Solar installation have also increased because the cost of installed solar energy systems fell by 27 percent in 2012 alone on top of a 20 percent decline between the beginning of 2010 and the end of 2011. Price can go down even further because the kilowatt price of solar is half what we see in Germany.

A study by the solar energy industry estimated that solar PV in PA and NJ delivered value equivalent to 25 to 32 cents per kilowatt/hour. Grid parity is coming, and has already been reached in Hawaii – and a study from the Institute for Local Self-Reliance estimates that 100 million Americans will live in areas where solar power is cheaper than electricity from the grid over the next decade. 

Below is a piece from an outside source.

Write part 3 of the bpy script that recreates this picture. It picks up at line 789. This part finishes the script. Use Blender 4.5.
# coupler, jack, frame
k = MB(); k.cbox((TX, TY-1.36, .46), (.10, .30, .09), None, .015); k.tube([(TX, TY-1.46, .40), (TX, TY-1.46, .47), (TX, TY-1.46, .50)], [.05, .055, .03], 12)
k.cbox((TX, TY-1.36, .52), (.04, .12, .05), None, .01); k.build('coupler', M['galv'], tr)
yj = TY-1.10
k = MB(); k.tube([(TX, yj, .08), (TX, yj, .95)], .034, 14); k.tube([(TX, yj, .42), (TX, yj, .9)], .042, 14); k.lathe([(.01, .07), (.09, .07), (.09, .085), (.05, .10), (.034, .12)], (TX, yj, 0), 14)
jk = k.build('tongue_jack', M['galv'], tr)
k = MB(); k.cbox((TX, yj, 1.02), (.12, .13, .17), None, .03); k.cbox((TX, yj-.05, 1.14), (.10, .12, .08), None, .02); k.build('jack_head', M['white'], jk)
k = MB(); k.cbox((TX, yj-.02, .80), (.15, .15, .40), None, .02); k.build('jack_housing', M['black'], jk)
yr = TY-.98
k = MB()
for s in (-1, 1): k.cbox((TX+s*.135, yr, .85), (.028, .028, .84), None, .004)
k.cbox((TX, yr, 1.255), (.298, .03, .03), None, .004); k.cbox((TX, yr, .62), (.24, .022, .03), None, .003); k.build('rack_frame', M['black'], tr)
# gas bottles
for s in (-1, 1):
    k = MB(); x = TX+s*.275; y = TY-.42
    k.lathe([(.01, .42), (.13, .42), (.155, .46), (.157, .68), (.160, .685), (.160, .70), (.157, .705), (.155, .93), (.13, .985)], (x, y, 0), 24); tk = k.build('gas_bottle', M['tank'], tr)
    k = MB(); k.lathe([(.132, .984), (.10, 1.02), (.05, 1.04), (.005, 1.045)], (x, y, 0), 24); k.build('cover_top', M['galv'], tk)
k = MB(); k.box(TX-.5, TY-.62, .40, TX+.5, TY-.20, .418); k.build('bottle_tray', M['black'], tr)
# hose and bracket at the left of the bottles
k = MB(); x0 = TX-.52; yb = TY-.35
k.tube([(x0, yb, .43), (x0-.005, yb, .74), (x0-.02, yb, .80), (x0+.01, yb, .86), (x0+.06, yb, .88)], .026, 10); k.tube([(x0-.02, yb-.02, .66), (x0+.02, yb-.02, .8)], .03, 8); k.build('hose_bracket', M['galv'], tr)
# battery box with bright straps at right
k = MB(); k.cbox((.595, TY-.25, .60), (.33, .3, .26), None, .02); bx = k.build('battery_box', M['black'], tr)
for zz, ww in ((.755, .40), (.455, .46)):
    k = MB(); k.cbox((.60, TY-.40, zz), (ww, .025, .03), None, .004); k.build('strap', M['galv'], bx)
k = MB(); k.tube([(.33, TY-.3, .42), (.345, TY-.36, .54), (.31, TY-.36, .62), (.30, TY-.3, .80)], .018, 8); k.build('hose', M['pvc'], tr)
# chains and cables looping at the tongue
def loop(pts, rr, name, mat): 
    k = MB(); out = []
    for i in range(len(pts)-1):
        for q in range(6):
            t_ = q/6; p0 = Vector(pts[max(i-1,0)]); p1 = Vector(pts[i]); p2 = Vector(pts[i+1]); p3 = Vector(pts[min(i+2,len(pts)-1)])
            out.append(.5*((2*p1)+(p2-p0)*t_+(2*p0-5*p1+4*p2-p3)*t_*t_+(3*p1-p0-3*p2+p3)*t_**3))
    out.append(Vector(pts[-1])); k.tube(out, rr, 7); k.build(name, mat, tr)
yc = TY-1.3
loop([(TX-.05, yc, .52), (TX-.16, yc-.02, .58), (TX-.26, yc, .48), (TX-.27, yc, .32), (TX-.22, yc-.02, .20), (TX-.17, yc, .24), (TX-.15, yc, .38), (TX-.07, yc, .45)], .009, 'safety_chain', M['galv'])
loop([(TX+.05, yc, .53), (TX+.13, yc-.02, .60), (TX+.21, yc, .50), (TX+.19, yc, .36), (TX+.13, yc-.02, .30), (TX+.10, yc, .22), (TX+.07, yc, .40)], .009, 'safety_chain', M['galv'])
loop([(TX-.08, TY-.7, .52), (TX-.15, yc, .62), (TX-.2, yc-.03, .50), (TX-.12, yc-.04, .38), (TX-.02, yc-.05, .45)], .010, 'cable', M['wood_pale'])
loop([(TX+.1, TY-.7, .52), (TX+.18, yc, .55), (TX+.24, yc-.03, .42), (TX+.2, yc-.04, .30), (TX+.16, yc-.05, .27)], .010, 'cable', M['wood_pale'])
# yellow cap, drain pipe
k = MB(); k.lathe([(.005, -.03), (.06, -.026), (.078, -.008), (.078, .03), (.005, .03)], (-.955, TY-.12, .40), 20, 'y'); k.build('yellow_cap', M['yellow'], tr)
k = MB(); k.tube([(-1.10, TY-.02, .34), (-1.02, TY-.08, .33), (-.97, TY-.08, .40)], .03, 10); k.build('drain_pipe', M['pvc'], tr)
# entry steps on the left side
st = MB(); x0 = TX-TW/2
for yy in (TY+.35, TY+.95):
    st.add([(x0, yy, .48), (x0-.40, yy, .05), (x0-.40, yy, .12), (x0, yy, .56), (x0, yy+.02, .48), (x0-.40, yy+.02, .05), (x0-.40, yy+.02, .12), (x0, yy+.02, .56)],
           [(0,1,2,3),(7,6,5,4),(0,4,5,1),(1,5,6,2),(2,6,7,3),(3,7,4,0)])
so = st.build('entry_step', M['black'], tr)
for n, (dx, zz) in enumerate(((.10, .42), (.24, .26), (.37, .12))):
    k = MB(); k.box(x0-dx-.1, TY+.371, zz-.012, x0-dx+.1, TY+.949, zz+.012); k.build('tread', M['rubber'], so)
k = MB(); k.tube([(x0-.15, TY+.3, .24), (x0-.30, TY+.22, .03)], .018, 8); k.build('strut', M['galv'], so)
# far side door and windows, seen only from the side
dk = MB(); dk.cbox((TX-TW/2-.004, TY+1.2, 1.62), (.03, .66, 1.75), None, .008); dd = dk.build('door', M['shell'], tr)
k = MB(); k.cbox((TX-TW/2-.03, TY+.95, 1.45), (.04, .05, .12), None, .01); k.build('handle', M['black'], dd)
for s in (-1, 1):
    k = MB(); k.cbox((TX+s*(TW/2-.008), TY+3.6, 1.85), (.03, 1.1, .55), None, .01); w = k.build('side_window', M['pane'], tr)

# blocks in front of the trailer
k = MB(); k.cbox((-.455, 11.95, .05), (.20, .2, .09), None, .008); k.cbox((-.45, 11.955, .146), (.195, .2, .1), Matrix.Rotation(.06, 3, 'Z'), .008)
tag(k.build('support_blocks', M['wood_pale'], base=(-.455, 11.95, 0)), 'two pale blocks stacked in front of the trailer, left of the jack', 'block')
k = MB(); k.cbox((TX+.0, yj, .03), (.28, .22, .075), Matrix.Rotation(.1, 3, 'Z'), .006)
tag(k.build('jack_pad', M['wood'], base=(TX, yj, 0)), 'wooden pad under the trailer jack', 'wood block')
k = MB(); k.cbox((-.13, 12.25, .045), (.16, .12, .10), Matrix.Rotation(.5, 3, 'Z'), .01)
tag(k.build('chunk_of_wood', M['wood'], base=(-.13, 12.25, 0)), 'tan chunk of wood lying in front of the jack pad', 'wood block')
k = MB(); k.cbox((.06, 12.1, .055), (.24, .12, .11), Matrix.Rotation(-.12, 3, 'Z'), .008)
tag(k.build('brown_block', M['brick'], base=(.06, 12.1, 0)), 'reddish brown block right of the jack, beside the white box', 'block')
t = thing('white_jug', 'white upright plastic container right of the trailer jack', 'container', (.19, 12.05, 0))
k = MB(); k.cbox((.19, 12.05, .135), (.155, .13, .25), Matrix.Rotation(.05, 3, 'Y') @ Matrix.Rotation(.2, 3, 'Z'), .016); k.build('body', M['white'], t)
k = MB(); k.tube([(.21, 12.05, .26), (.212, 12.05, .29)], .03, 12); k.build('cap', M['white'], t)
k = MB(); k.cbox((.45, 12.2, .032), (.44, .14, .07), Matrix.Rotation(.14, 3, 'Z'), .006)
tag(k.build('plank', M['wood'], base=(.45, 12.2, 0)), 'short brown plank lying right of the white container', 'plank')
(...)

While New Jersey remains a national leader, its strong growth is cooling off in 2013. The highest peak installation month for New Jersey was in January 2012 at a peak of 84 megawatts. This July and August, New Jersey installed only 11 and 8 megawatts collectively, where it previously was averaging additions of anywhere from 20 to well over 30 megawatts a month.

“We can’t put New Jersey’s solar market on a boom and bust cycle. Gov. Christie’s continued raids of clean energy funding, totaling over $800 million, are hurting our clean energy pipeline,” said O’Malley. “We can’t allow New Jersey to lose the momentum we have built up on solar.”